------ DATA LINES ------

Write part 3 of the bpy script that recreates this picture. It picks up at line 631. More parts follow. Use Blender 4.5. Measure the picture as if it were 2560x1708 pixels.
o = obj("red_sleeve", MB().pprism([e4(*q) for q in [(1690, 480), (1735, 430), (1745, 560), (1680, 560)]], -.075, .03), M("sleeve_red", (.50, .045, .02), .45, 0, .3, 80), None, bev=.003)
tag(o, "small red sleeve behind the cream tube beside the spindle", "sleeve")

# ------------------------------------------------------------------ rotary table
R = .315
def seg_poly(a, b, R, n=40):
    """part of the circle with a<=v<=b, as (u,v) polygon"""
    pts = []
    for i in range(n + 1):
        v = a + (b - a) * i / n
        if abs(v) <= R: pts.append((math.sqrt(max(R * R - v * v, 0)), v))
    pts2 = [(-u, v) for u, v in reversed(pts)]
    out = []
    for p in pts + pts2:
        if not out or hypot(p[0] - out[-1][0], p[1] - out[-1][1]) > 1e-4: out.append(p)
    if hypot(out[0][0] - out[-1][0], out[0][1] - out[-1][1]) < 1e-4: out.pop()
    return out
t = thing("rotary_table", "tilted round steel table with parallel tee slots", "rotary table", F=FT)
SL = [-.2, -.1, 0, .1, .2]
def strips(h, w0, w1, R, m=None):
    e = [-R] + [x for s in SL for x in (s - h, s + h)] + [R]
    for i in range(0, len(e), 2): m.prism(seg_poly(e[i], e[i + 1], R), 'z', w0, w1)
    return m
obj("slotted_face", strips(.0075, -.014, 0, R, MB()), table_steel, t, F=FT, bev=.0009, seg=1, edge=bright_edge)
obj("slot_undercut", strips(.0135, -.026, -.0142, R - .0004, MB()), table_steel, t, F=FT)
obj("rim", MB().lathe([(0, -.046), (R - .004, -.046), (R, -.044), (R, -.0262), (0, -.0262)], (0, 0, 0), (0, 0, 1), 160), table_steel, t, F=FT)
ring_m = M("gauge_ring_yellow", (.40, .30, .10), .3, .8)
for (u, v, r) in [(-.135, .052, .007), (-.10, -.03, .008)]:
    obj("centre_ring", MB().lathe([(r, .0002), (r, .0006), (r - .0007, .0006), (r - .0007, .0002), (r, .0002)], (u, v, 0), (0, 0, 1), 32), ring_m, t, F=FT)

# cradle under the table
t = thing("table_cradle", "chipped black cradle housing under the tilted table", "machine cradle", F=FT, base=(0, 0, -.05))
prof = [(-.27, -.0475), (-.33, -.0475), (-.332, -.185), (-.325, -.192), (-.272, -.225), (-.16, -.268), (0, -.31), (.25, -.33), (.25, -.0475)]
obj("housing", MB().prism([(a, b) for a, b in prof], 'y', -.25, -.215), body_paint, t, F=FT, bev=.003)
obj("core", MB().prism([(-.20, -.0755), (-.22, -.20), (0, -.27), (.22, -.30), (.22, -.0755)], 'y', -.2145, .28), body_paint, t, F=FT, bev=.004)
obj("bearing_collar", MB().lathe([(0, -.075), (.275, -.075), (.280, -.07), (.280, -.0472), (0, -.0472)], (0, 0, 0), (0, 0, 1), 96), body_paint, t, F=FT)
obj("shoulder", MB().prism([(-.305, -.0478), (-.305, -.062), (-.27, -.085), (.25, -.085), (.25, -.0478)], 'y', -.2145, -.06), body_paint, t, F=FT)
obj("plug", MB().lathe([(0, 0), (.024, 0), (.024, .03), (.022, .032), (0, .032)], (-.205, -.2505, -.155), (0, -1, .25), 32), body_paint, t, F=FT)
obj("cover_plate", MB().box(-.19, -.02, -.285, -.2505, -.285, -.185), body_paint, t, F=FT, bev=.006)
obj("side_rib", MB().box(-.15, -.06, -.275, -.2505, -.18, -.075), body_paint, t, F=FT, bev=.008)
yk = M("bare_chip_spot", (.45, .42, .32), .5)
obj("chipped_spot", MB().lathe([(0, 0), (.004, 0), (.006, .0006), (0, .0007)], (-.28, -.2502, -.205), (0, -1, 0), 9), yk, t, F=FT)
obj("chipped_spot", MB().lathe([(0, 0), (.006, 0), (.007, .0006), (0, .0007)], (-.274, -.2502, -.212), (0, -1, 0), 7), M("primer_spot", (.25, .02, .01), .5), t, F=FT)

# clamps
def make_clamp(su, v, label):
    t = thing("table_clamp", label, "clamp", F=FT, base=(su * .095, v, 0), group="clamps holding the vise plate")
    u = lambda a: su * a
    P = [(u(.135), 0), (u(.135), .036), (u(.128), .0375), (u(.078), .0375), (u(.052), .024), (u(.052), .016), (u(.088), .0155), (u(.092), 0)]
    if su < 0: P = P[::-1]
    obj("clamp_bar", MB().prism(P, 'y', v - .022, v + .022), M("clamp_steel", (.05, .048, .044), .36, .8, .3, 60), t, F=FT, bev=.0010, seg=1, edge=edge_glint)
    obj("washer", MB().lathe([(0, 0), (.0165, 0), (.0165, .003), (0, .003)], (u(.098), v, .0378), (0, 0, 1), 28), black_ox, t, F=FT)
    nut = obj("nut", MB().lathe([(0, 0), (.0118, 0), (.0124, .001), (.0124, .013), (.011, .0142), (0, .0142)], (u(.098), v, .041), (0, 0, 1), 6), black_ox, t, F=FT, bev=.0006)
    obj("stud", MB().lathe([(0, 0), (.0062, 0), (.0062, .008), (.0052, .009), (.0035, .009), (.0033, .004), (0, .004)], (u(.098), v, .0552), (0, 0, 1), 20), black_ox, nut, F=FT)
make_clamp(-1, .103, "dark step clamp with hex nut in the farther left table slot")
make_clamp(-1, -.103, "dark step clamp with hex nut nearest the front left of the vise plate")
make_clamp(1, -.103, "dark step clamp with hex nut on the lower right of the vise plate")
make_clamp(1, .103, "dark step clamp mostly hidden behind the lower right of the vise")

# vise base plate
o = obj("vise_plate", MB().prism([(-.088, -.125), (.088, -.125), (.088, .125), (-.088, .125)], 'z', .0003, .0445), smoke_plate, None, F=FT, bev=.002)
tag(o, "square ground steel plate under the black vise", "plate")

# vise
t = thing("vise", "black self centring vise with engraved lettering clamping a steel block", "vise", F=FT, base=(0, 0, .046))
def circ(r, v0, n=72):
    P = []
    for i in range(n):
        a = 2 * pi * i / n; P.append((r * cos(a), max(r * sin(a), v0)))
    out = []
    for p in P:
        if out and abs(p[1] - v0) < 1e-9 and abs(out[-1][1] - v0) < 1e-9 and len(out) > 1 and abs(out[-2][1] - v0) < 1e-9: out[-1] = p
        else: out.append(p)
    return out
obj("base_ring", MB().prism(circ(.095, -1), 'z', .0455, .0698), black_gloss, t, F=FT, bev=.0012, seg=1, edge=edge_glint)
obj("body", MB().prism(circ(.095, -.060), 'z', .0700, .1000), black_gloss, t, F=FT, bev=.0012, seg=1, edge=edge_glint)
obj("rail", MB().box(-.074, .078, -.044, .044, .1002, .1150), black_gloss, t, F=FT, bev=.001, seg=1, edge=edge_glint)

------

THE PROBLEM: The required output is the exact run of lines from the beginning of the listing above to the line that contains "red sleeve behind", inclusive of both.

OUTPUT OF THE TASK:
Write part 3 of the bpy script that recreates this picture. It picks up at line 631. More parts follow. Use Blender 4.5. Measure the picture as if it were 2560x1708 pixels.
o = obj("red_sleeve", MB().pprism([e4(*q) for q in [(1690, 480), (1735, 430), (1745, 560), (1680, 560)]], -.075, .03), M("sleeve_red", (.50, .045, .02), .45, 0, .3, 80), None, bev=.003)
tag(o, "small red sleeve behind the cream tube beside the spindle", "sleeve")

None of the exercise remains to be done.